The photographs of the deceased shall also be arranged to be taken in all cases.

ii. Such photograph and video graphs shall be taken either by arranging a police
photographer or a nominated photographer of the State Government, and where
neither of the above are available, an independent or private photographer shall
be engaged.

iii. Such photographs or video graphs shall be seized under a panchnama or
seizure memo and all steps taken to ensure proper proof of such
photographs/video graphs during Trial.

A site plan

i. A site plan of the place of occurrence of an incident shall be appended by the Investigating Officer to the scene mahazar or spot panchnama.
ii.
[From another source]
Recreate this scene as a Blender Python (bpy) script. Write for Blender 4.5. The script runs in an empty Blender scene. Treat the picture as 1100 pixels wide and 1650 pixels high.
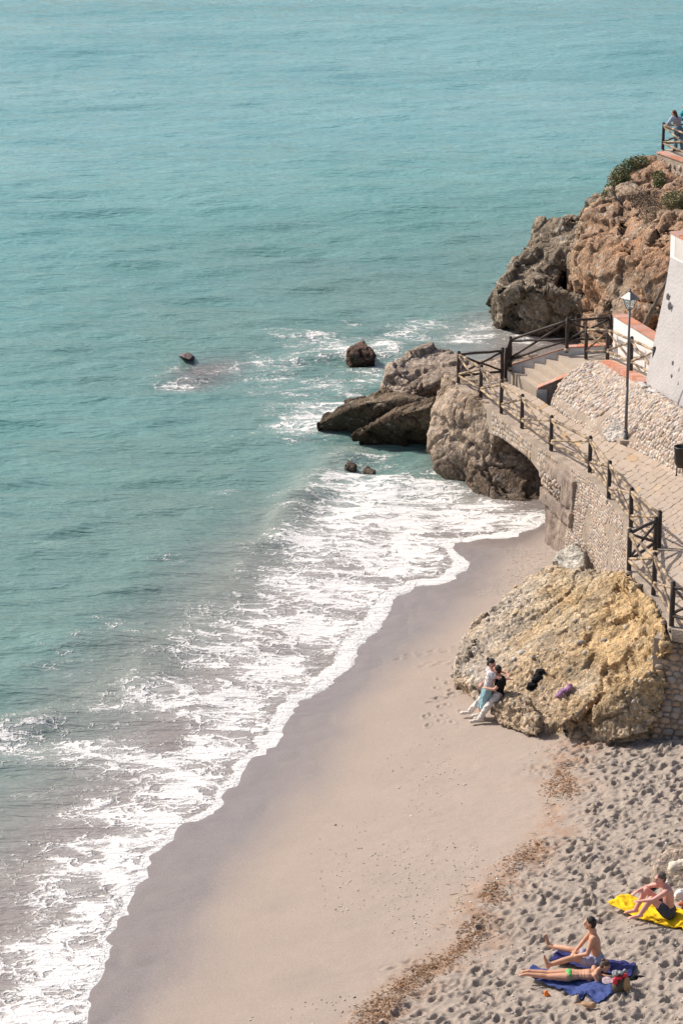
import bpy, bmesh, math, random
import numpy as np
from mathutils import Vector, Matrix, Euler
random.seed(7); RNG = np.random.default_rng(11)
S = bpy.context.scene
COL = S.collection

# ------------------------------------------------------------------ camera
PITCH = math.radians(17.0); F = 4500.0; CZ = 23.7
cam = bpy.data.cameras.new('camera'); camo = bpy.data.objects.new('camera', cam); COL.objects.link(camo)
camo.location = (0, 0, CZ); camo.rotation_euler = (math.pi/2 - PITCH, 0, 0)
cam.sensor_fit = 'VERTICAL'; cam.sensor_height = 36; cam.sensor_width = 24; cam.lens = F/1650*36
cam.clip_end = 9000; cam.clip_start = 1.0
S.camera = camo
# ------------------------------------------------------------------ light
SUN_EL = math.radians(42); SUN_DIR = Vector((-.86, .51, 0)).normalized()*math.cos(SUN_EL) + Vector((0, 0, math.sin(SUN_EL)))
w = bpy.data.worlds.new('World'); S.world = w; w.use_nodes = True
nt = w.node_tree; bg = nt.nodes['Background']; sky = nt.nodes.new('ShaderNodeTexSky')
sky.sky_type = 'NISHITA'; sky.sun_disc = False; sky.sun_elevation = SUN_EL
sky.sun_rotation = math.atan2(SUN_DIR.x, SUN_DIR.y) % (2*math.pi)
sky.air_density = 1.0; sky.dust_density = 4.0; sky.ozone_density = 1.0
nt.links.new(sky.outputs[0], bg.inputs[0]); bg.inputs[1].default_value = 0.118
sl = bpy.data.lights.new('sun', 'SUN'); sl.energy = 4.3; sl.angle = math.radians(.6); sl.color = (1, .93, .84)
so = bpy.data.objects.new('sun', sl); COL.objects.link(so)
so.rotation_euler = SUN_DIR.to_track_quat('Z', 'Y').to_euler()
S.view_settings.view_transform = 'Standard'; S.view_settings.look = 'None'
S.view_settings.exposure = 0.12; S.view_settings.gamma = 1
S.view_settings.use_curve_mapping = False

# ------------------------------------------------------------------ picture -> place (used while laying out)
cp, sp = math.cos(PITCH), math.sin(PITCH)
def P(px, py, z=0.0):
    u = (px-550)/F; v = (py-825)/F
    d = (u, cp - v*sp, -sp - v*cp); t = (CZ-z)/(-d[2])
    return Vector((d[0]*t, d[1]*t, z))
def Q(px, py, Y):
    u = (px-550)/F; v = (py-825)/F
    d = (u, cp - v*sp, -sp - v*cp); t = Y/d[1]
    return Vector((d[0]*t, Y, CZ + d[2]*t))
def PXA(X, Y, Z):      # inverse, arrays
    dz = Z - CZ; dep = Y*cp - dz*sp; up = Y*sp + dz*cp
    return 550 + F*X/dep, 825 - F*up/dep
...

The site plan shall be prepared by the Investigating Officer by hand, and shall disclose
a. the place of occurrence,
b. the place where the body (or bodies) was / were found,
c. the place where material exhibits and/or weapons,
d. blood stains and/or body fluids had fallen,
e. the place where bullet shells, if any, were found or have caused impact,
f. the source of light, if any and
g. adjoining natural and man-made structures or features such as walls, pits, fences, trees/bushes, if any and
h. elevation of structures and their location.

The list of statements, documents, material objects and exhibits shall specify statements, documents, material objects – all are to be identified by the witness , on failure the document shall not be part of Court record and the Court would not consider it to prove a prosecution case – Consequence is acquittal of the accused person.